** Goal of the exercise **
Find "0.779).build('body', 'st_dark', t)" in the data below; transcribe the line it appears on and each line after it, exactly, to the end, and nothing else.

(Dataset excerpt)
>> start

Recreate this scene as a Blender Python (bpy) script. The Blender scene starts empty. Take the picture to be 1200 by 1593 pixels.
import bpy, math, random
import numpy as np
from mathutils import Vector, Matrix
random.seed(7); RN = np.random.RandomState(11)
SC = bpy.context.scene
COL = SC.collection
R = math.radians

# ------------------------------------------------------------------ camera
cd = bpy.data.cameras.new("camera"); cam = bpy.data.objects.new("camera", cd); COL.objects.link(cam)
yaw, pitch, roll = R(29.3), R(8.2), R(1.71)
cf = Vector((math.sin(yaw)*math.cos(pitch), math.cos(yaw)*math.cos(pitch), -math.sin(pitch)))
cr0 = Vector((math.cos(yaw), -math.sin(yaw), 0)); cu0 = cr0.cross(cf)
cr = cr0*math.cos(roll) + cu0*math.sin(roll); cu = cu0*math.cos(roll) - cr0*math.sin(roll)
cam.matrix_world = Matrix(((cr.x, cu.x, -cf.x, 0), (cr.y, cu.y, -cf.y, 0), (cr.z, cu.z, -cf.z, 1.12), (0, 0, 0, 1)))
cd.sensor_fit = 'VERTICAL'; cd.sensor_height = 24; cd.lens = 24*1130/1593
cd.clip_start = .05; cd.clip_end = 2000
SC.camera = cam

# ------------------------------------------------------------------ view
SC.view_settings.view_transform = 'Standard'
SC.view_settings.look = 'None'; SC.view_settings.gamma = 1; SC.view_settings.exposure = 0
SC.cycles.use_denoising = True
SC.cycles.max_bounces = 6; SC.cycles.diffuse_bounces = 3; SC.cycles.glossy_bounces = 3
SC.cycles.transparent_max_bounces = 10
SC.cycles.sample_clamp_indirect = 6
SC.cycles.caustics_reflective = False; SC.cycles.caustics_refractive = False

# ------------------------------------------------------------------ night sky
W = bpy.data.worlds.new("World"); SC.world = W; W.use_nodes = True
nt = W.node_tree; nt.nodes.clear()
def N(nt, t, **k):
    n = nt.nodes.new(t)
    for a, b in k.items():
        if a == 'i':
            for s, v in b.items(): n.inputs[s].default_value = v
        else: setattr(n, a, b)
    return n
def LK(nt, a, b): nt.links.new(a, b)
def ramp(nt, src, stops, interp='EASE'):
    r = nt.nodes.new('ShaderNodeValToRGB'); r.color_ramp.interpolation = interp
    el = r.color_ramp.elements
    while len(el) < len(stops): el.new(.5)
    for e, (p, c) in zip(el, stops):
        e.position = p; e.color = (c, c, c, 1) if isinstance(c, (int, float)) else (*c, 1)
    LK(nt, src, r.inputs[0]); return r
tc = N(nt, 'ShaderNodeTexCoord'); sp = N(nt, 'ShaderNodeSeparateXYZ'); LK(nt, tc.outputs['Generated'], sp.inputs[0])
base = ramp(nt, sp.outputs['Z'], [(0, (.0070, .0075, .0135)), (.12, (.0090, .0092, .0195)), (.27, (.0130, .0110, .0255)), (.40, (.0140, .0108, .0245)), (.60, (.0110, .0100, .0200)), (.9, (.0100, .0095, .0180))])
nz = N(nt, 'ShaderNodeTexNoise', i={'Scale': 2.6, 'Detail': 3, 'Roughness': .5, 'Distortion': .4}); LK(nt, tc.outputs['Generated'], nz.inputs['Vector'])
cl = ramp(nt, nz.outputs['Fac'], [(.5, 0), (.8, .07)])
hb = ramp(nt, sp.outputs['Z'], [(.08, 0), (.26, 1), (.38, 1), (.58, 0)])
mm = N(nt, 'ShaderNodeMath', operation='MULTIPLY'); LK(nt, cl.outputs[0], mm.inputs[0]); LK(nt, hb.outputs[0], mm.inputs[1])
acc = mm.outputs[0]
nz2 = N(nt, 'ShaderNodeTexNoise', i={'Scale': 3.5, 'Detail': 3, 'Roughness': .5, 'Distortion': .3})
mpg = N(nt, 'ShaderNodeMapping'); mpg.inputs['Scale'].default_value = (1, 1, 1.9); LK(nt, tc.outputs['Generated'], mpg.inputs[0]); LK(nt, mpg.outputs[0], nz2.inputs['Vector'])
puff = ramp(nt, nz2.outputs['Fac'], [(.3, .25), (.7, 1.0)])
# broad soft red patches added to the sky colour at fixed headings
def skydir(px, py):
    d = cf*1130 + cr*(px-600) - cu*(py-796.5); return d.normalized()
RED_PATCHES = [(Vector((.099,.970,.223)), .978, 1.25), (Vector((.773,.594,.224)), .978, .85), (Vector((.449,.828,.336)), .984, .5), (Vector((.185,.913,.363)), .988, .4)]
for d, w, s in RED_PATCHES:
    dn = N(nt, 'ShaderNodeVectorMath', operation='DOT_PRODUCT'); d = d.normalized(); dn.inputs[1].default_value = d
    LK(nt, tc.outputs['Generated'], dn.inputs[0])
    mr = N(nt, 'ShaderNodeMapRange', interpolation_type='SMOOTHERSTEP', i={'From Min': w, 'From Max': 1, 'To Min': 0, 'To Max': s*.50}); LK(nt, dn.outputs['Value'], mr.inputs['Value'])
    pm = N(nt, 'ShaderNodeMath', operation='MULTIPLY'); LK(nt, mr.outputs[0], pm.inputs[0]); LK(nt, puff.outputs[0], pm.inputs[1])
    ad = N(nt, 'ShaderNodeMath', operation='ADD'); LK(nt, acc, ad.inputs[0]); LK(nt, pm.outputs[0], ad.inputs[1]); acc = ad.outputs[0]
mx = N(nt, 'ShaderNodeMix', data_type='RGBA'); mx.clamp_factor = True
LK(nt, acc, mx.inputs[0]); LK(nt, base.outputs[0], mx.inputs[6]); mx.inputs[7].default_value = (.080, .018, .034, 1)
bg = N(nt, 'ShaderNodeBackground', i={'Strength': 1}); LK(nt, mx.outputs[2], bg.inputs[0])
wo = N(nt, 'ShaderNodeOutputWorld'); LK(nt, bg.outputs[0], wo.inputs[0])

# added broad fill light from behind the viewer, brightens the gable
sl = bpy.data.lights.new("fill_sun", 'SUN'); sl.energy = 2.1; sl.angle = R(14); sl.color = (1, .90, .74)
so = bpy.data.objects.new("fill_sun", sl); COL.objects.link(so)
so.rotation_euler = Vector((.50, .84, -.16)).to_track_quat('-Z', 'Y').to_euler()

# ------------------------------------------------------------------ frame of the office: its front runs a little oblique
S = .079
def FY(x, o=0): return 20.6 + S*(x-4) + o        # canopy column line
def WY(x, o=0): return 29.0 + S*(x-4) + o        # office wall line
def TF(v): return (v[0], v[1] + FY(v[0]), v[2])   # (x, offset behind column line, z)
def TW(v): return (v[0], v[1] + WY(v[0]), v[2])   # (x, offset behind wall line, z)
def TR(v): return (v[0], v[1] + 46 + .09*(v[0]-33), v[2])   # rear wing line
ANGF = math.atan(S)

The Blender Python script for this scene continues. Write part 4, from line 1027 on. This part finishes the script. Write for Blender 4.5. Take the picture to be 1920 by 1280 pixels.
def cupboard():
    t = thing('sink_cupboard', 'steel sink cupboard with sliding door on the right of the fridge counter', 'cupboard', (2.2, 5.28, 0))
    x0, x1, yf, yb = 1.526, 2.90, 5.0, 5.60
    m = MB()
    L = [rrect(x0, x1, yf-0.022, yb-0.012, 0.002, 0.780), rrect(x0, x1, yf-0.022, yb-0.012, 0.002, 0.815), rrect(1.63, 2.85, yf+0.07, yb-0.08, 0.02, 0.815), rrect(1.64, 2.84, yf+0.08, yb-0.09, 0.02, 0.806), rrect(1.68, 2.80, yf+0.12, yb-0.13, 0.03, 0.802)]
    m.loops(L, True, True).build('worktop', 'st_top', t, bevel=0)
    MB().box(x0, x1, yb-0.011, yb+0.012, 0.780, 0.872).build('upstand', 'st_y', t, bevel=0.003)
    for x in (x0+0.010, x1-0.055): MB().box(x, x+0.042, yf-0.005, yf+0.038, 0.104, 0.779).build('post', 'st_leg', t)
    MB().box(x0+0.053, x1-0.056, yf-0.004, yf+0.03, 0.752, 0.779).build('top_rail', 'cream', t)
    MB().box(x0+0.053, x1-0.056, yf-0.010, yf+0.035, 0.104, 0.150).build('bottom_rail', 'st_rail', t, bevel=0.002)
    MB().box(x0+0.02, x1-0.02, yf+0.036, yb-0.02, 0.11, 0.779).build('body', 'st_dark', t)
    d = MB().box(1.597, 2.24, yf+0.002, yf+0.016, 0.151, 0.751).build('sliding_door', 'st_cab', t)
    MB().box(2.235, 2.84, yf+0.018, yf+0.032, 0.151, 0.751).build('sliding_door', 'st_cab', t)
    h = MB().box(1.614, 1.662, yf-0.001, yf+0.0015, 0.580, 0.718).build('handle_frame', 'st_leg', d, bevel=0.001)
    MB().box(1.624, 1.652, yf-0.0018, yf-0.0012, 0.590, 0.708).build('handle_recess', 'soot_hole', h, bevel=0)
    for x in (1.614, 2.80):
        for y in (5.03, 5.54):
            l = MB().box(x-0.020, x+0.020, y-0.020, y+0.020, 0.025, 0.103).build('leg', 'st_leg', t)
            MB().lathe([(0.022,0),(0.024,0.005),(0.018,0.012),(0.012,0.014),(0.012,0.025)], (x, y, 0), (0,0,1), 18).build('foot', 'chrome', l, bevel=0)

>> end

** Final answer **
    MB().box(x0+0.02, x1-0.02, yf+0.036, yb-0.02, 0.11, 0.779).build('body', 'st_dark', t)
    d = MB().box(1.597, 2.24, yf+0.002, yf+0.016, 0.151, 0.751).build('sliding_door', 'st_cab', t)
    MB().box(2.235, 2.84, yf+0.018, yf+0.032, 0.151, 0.751).build('sliding_door', 'st_cab', t)
    h = MB().box(1.614, 1.662, yf-0.001, yf+0.0015, 0.580, 0.718).build('handle_frame', 'st_leg', d, bevel=0.001)
    MB().box(1.624, 1.652, yf-0.0018, yf-0.0012, 0.590, 0.708).build('handle_recess', 'soot_hole', h, bevel=0)
    for x in (1.614, 2.80):
        for y in (5.03, 5.54):
            l = MB().box(x-0.020, x+0.020, y-0.020, y+0.020, 0.025, 0.103).build('leg', 'st_leg', t)
            MB().lathe([(0.022,0),(0.024,0.005),(0.018,0.012),(0.012,0.014),(0.012,0.025)], (x, y, 0), (0,0,1), 18).build('foot', 'chrome', l, bevel=0)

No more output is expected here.